What is being asked. Copy all the material that follows, keeping every character the same.

Collected data.
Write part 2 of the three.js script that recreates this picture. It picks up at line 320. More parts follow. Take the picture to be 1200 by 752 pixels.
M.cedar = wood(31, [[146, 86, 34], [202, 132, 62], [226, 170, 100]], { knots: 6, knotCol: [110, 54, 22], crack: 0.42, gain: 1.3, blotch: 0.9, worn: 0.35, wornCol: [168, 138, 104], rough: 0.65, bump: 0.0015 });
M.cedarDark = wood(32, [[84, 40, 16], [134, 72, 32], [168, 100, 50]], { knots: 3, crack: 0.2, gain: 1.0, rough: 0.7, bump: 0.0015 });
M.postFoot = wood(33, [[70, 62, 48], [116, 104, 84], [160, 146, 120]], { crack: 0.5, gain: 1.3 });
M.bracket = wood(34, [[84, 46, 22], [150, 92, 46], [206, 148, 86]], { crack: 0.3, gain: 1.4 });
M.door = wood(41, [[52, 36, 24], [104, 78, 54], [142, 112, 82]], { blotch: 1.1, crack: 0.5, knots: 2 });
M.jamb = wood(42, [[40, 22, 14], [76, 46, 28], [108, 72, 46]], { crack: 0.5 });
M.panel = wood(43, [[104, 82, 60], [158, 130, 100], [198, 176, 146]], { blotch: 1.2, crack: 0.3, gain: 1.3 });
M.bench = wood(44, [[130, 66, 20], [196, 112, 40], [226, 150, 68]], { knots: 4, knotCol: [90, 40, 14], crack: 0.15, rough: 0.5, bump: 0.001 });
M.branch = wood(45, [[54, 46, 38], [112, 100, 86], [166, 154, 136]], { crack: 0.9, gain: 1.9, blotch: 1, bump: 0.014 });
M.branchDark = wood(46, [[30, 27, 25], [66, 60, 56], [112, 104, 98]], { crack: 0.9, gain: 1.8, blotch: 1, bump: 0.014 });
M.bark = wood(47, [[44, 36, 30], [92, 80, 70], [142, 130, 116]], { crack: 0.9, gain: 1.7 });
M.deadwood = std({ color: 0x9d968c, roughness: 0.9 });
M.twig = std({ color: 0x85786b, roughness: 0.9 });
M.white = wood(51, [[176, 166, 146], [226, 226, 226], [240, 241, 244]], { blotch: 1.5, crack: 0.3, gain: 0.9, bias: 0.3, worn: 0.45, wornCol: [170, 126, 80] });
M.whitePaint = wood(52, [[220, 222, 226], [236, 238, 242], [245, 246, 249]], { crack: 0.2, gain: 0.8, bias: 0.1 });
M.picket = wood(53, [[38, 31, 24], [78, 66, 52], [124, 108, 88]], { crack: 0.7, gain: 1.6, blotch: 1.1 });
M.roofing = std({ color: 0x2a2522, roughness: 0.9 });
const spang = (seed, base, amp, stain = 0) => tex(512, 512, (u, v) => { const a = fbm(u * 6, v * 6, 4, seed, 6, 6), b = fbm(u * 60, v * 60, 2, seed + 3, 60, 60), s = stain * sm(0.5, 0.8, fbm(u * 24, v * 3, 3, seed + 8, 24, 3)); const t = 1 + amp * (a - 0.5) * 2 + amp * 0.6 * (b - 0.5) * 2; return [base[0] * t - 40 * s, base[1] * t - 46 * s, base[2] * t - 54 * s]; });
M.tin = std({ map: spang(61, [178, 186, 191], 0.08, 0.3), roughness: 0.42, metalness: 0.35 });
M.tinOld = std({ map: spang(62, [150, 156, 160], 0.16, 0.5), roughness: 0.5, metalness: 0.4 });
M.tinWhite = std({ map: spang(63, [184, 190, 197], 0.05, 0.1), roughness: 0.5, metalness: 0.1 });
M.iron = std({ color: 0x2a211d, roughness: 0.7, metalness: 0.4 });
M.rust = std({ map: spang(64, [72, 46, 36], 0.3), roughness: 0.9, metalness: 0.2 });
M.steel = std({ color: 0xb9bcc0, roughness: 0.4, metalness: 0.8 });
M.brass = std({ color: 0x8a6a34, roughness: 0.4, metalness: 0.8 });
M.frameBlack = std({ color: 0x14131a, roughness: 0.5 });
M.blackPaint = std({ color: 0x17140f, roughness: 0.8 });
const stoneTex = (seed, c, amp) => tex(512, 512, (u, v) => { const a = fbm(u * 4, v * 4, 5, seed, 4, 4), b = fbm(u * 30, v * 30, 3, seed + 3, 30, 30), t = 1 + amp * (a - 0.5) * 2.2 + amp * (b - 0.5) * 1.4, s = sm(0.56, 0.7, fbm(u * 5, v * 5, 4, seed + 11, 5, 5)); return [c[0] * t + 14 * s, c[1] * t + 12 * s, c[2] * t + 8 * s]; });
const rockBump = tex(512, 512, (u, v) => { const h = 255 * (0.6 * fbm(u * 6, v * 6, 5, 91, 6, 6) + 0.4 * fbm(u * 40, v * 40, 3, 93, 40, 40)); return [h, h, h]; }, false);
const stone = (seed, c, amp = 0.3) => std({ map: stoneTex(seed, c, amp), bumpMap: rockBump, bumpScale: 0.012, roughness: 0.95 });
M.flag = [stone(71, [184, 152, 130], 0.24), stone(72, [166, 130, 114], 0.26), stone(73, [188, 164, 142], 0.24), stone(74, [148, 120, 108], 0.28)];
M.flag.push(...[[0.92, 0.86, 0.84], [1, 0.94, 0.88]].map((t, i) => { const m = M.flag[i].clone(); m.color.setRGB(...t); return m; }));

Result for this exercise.
Write part 2 of the three.js script that recreates this picture. It picks up at line 320. More parts follow. Take the picture to be 1200 by 752 pixels.
M.cedar = wood(31, [[146, 86, 34], [202, 132, 62], [226, 170, 100]], { knots: 6, knotCol: [110, 54, 22], crack: 0.42, gain: 1.3, blotch: 0.9, worn: 0.35, wornCol: [168, 138, 104], rough: 0.65, bump: 0.0015 });
M.cedarDark = wood(32, [[84, 40, 16], [134, 72, 32], [168, 100, 50]], { knots: 3, crack: 0.2, gain: 1.0, rough: 0.7, bump: 0.0015 });
M.postFoot = wood(33, [[70, 62, 48], [116, 104, 84], [160, 146, 120]], { crack: 0.5, gain: 1.3 });
M.bracket = wood(34, [[84, 46, 22], [150, 92, 46], [206, 148, 86]], { crack: 0.3, gain: 1.4 });
M.door = wood(41, [[52, 36, 24], [104, 78, 54], [142, 112, 82]], { blotch: 1.1, crack: 0.5, knots: 2 });
M.jamb = wood(42, [[40, 22, 14], [76, 46, 28], [108, 72, 46]], { crack: 0.5 });
M.panel = wood(43, [[104, 82, 60], [158, 130, 100], [198, 176, 146]], { blotch: 1.2, crack: 0.3, gain: 1.3 });
M.bench = wood(44, [[130, 66, 20], [196, 112, 40], [226, 150, 68]], { knots: 4, knotCol: [90, 40, 14], crack: 0.15, rough: 0.5, bump: 0.001 });
M.branch = wood(45, [[54, 46, 38], [112, 100, 86], [166, 154, 136]], { crack: 0.9, gain: 1.9, blotch: 1, bump: 0.014 });
M.branchDark = wood(46, [[30, 27, 25], [66, 60, 56], [112, 104, 98]], { crack: 0.9, gain: 1.8, blotch: 1, bump: 0.014 });
M.bark = wood(47, [[44, 36, 30], [92, 80, 70], [142, 130, 116]], { crack: 0.9, gain: 1.7 });
M.deadwood = std({ color: 0x9d968c, roughness: 0.9 });
M.twig = std({ color: 0x85786b, roughness: 0.9 });
M.white = wood(51, [[176, 166, 146], [226, 226, 226], [240, 241, 244]], { blotch: 1.5, crack: 0.3, gain: 0.9, bias: 0.3, worn: 0.45, wornCol: [170, 126, 80] });
M.whitePaint = wood(52, [[220, 222, 226], [236, 238, 242], [245, 246, 249]], { crack: 0.2, gain: 0.8, bias: 0.1 });
M.picket = wood(53, [[38, 31, 24], [78, 66, 52], [124, 108, 88]], { crack: 0.7, gain: 1.6, blotch: 1.1 });
M.roofing = std({ color: 0x2a2522, roughness: 0.9 });
const spang = (seed, base, amp, stain = 0) => tex(512, 512, (u, v) => { const a = fbm(u * 6, v * 6, 4, seed, 6, 6), b = fbm(u * 60, v * 60, 2, seed + 3, 60, 60), s = stain * sm(0.5, 0.8, fbm(u * 24, v * 3, 3, seed + 8, 24, 3)); const t = 1 + amp * (a - 0.5) * 2 + amp * 0.6 * (b - 0.5) * 2; return [base[0] * t - 40 * s, base[1] * t - 46 * s, base[2] * t - 54 * s]; });
M.tin = std({ map: spang(61, [178, 186, 191], 0.08, 0.3), roughness: 0.42, metalness: 0.35 });
M.tinOld = std({ map: spang(62, [150, 156, 160], 0.16, 0.5), roughness: 0.5, metalness: 0.4 });
M.tinWhite = std({ map: spang(63, [184, 190, 197], 0.05, 0.1), roughness: 0.5, metalness: 0.1 });
M.iron = std({ color: 0x2a211d, roughness: 0.7, metalness: 0.4 });
M.rust = std({ map: spang(64, [72, 46, 36], 0.3), roughness: 0.9, metalness: 0.2 });
M.steel = std({ color: 0xb9bcc0, roughness: 0.4, metalness: 0.8 });
M.brass = std({ color: 0x8a6a34, roughness: 0.4, metalness: 0.8 });
M.frameBlack = std({ color: 0x14131a, roughness: 0.5 });
M.blackPaint = std({ color: 0x17140f, roughness: 0.8 });
const stoneTex = (seed, c, amp) => tex(512, 512, (u, v) => { const a = fbm(u * 4, v * 4, 5, seed, 4, 4), b = fbm(u * 30, v * 30, 3, seed + 3, 30, 30), t = 1 + amp * (a - 0.5) * 2.2 + amp * (b - 0.5) * 1.4, s = sm(0.56, 0.7, fbm(u * 5, v * 5, 4, seed + 11, 5, 5)); return [c[0] * t + 14 * s, c[1] * t + 12 * s, c[2] * t + 8 * s]; });
const rockBump = tex(512, 512, (u, v) => { const h = 255 * (0.6 * fbm(u * 6, v * 6, 5, 91, 6, 6) + 0.4 * fbm(u * 40, v * 40, 3, 93, 40, 40)); return [h, h, h]; }, false);
const stone = (seed, c, amp = 0.3) => std({ map: stoneTex(seed, c, amp), bumpMap: rockBump, bumpScale: 0.012, roughness: 0.95 });
M.flag = [stone(71, [184, 152, 130], 0.24), stone(72, [166, 130, 114], 0.26), stone(73, [188, 164, 142], 0.24), stone(74, [148, 120, 108], 0.28)];
M.flag.push(...[[0.92, 0.86, 0.84], [1, 0.94, 0.88]].map((t, i) => { const m = M.flag[i].clone(); m.color.setRGB(...t); return m; }));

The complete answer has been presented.